Ha bir de Mac'in, hiçbir bilgisi olmadan otel işine girmesi vardı, ondan bahsetmeyi de es geçmeyeyim. Yazarın üniversiteleri gereksiz bir yer gibi lanse etmesinin garipliği bir yana, Mac'in hiçbir eğitim almadan koskoca bir oteli restore ettirmesi ve orayı işletmesi ne alaka ya? Hayır, Mac'in önceki girişimiyle bu girişimi benzer olsa ona da tamam derdim ama bir internet sitesi kurmak ile otel işletmenin nasıl bir bağlantısı var?

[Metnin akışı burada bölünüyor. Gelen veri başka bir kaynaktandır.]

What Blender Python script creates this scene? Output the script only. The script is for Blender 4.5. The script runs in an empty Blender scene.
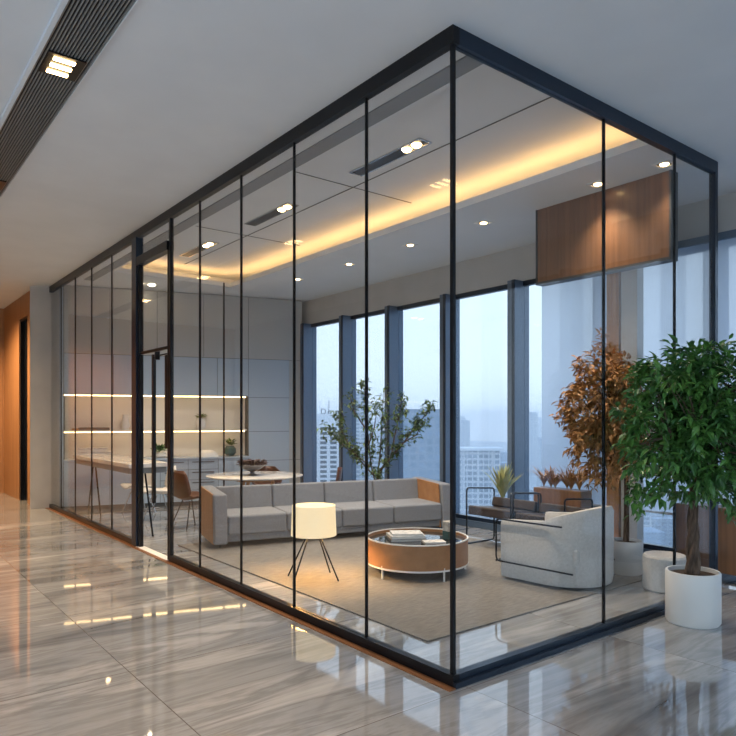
import bpy, bmesh, math, random
from mathutils import Vector, Matrix
S = bpy.context.scene
COL = S.collection
PI = math.pi
rad = math.radians

# ------------------------------------------------------------------ materials
def mat(name, col, rough=.5, metal=0, spec=.5, emit=None, es=0, coat=0, trans=0):
    m = bpy.data.materials.new(name); m.use_nodes = True
    b = m.node_tree.nodes['Principled BSDF']
    b.inputs['Base Color'].default_value = (*col, 1)
    b.inputs['Roughness'].default_value = rough
    b.inputs['Metallic'].default_value = metal
    b.inputs['Specular IOR Level'].default_value = spec
    b.inputs['Coat Weight'].default_value = coat
    b.inputs['Coat Roughness'].default_value = .05
    b.inputs['Transmission Weight'].default_value = trans
    if emit:
        b.inputs['Emission Color'].default_value = (*emit, 1)
        b.inputs['Emission Strength'].default_value = es
    return m
def N(m, t, **k):
    n = m.node_tree.nodes.new(t)
    for a, v in k.items(): setattr(n, a, v)
    return n
def L(m, a, b): m.node_tree.links.new(a, b)
def bsdf(m): return m.node_tree.nodes['Principled BSDF']
def noisy(m, c1, c2, scale=5, stretch=(1,1,1), detail=4, bump=0, bscale=None, dist=0, coord='Object', rot=(0,0,0)):
    tc = N(m,'ShaderNodeTexCoord'); mp = N(m,'ShaderNodeMapping')
    mp.inputs['Scale'].default_value = stretch; mp.inputs['Rotation'].default_value = rot
    L(m, tc.outputs[coord], mp.inputs['Vector'])
    nz = N(m,'ShaderNodeTexNoise'); nz.inputs['Scale'].default_value = scale; nz.inputs['Detail'].default_value = detail
    nz.inputs['Distortion'].default_value = dist
    L(m, mp.outputs[0], nz.inputs['Vector'])
    cr = N(m,'ShaderNodeValToRGB')
    cr.color_ramp.elements[0].position=.3; cr.color_ramp.elements[1].position=.7
    cr.color_ramp.elements[0].color=(*c1,1); cr.color_ramp.elements[1].color=(*c2,1)
    L(m, nz.outputs['Fac'], cr.inputs[0]); L(m, cr.outputs[0], bsdf(m).inputs['Base Color'])
    if bump:
        n2 = N(m,'ShaderNodeTexNoise'); n2.inputs['Scale'].default_value = bscale or scale*20
        L(m, tc.outputs[coord], n2.inputs['Vector'])
        bp = N(m,'ShaderNodeBump'); bp.inputs['Strength'].default_value = bump; bp.inputs['Distance'].default_value=.01
        L(m, n2.outputs['Fac'], bp.inputs['Height']); L(m, bp.outputs[0], bsdf(m).inputs['Normal'])
    return m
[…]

Mac ile Cooper'ın ilişkisine gelecek olursak... Kitabın ilk yarısında bu ikiliye katlanmak çok zordu. İkisinin de duygularını hissedemedim, birbirlerine ne ara bağlandılar anlamadım, Cooper'ı hiç samimi bulmadım. (Bu iddia olayını aşamadığım düşünülünce bu pek de şaşırtıcı olmadı tabii.) Kitabın ikinci yarısındaki hâlleri nispeten daha iyi olmakla birlikte genel anlamda baktığımda bu çiftten hoşlanmadım.

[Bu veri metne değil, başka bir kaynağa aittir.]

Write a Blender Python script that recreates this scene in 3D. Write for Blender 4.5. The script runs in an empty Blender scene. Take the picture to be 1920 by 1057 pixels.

Ya ayrıca şu, kötü çocuk-iyi kız muhabbetine de hiç anlam veremiyorum. Kötü çocuk ya da iyi kız olmak için gereken kriterleri kim belirliyor onu da bilmiyorum ama muhtemelen 'Kötü bir çocukta olması gerekenler' diye bir liste ve maddeleri de aşağı yukarı şöyle:
1) Dövmeli olmak.
2) Sorunlu bir geçmişe sahip olmak.
3) Her gece başka kızla takılmak.
4) Bağlanma sorunu yaşamak.
Ve tabii ki 'İyi bir kızda olması gerekenler' diye bir liste de var ve onun maddeleri de şöyle:
1) İyi kalpli olmak. (Kimse Preston kadar iyi kalpli olamaz tabii, onu ölçüt almayın haha.)
2) Başarılı bir kariyere yahut öğrencilik hayatına sahip olmak.

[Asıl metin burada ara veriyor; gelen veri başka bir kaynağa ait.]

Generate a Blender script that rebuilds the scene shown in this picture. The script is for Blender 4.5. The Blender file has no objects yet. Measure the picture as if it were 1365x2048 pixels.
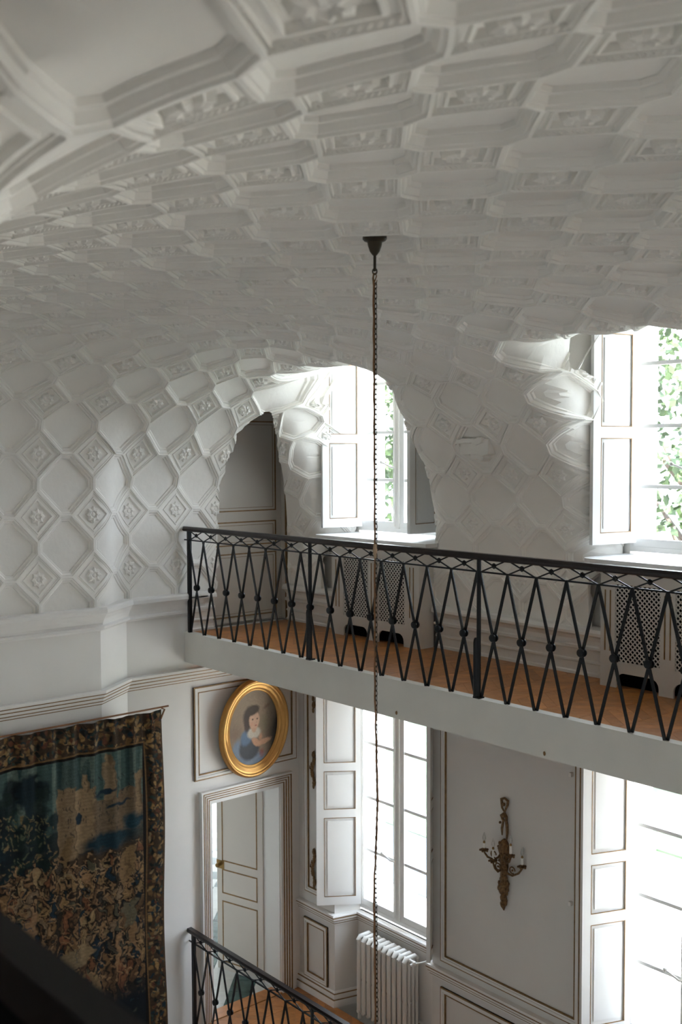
import bpy, bmesh, math, random
import numpy as np
from mathutils import Vector, Matrix
PI = math.pi
rnd = random.Random(7)
SC = bpy.context.scene
COL = SC.collection

# ------------------------------------------------------------------ camera
yaw, pitch, roll = math.radians(49.6331), math.radians(-3.1186), math.radians(-0.2089)
EYE = Vector((0.0, 0.0, 1.69))
fw = Vector((-math.sin(yaw) * math.cos(pitch), math.cos(yaw) * math.cos(pitch), math.sin(pitch)))
rt = fw.cross(Vector((0, 0, 1))).normalized()
up = rt.cross(fw)
cr, sr = math.cos(roll), math.sin(roll)
R_ = cr * rt + sr * up
U_ = -sr * rt + cr * up
camd = bpy.data.cameras.new('camera')
cam = bpy.data.objects.new('camera', camd)
COL.objects.link(cam)
m3 = Matrix((R_, U_, -fw)).transposed()
cam.matrix_world = Matrix.Translation(EYE) @ m3.to_4x4()
camd.sensor_fit = 'VERTICAL'
camd.sensor_height = 36.0
camd.sensor_width = 24.0
camd.lens = 2174.74 / 2048 * 36.0
camd.clip_start = 0.02
camd.clip_end = 400
camd.dof.use_dof = True
camd.dof.focus_distance = 8.0
camd.dof.aperture_fstop = 3.2
SC.camera = cam
FPX = 2174.74
def project(p):
    q = Vector(p) - EYE
    d = q.dot(fw)
    if d <= 0.05: return None
    return (682.5 + FPX * q.dot(R_) / d, 1024 - FPX * q.dot(U_) / d, d)
def pick(x, y, axis, val):
    """world point where the sight line of a measured spot meets a plane of the room"""
    d = R_ * ((x - 682.5) / FPX) + U_ * (-(y - 1024) / FPX) + fw
    o = EYE
    t = (val - o[axis]) / d[axis]
    return o + d * t

# ------------------------------------------------------------------ world, light, exposure
SC.view_settings.view_transform = 'Standard'
SC.view_settings.look = 'None'
SC.view_settings.exposure = 0.78
SC.view_settings.gamma = 1.0
SC.view_settings.use_curve_mapping = False
try:
    SC.cycles.use_denoising = True
    SC.cycles.denoiser = 'OPENIMAGEDENOISE'
    SC.cycles.max_bounces = 8
    SC.cycles.diffuse_bounces = 6
    SC.cycles.glossy_bounces = 3
    SC.cycles.transparent_max_bounces = 10
    SC.cycles.sample_clamp_indirect = 8.0
    SC.cycles.caustics_reflective = False
    SC.cycles.caustics_refractive = False
except Exception:
    pass
world = bpy.data.worlds.new('sky')
SC.world = world
world.use_nodes = True
wn = world.node_tree
bg = wn.nodes['Background']
tc = wn.nodes.new('ShaderNodeTexCoord')
sp = wn.nodes.new('ShaderNodeSeparateXYZ')
cr_ = wn.nodes.new('ShaderNodeValToRGB')
wn.links.new(tc.outputs['Generated'], sp.inputs[0])
wn.links.new(sp.outputs['Z'], cr_.inputs[0])
cr_.color_ramp.elements[0].position = 0.0
cr_.color_ramp.elements[0].color = (0.86, 0.93, 1.0, 1)
cr_.color_ramp.elements[1].position = 1.0
cr_.color_ramp.elements[1].color = (0.72, 0.84, 1.0, 1)
wn.links.new(cr_.outputs['Color'], bg.inputs['Color'])
SKY = 9.0
bg.inputs['Strength'].default_value = SKY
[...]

3) Âşık olmadığı hâlde sırf ailesi onayladığı için bir kişi ile ilişki yaşıyor olmak.
4) Dövmeli ve serseri bir çocuktan etkilenip sevgilisini bu çocuk için terk etmek.
5) Serseri çocukla tanışana kadar ailesi ne istese yapan ve hiç ses çıkarmayan biriyken serseri çocukla tanıştıktan sonra bağımsızlığını ilan etmek.
Bunlardan birine bile sahip değilseniz kötü çocuk yahut iyi kız olamıyorsunuz sanırım, üzgünüm.
Son olarak yan karakterlere de değineyim. Bonnie'ye hiçbir anlam veremedim. Tek işlevi, Mac ile Cooper'ın tanışmasını sağlamaktı sanki, başka bir olayı yoktu. Evan desem, nasıl bir değişim gösterdiği umrumda bile değil, ondan nefret ettim. İkinci kitap Evan'a aitmiş ama onun toksik ilişkisini okumakla zerre ilgilenmiyorum. Bir tek Tate ile Alana ilgimi çeker gibi oldu ama onların kitabı yazılacak mı emin değilim.
Toparlamam gerekirse bu kitabı, Elle Kennedy standartlarının çok çok altında buldum. Sevdiğim bir yazarın, zaten kötü olan bir konuyu bu kadar başarısız bir şekilde ele almasından dolayı da büyük hayal kırıklığına uğradım.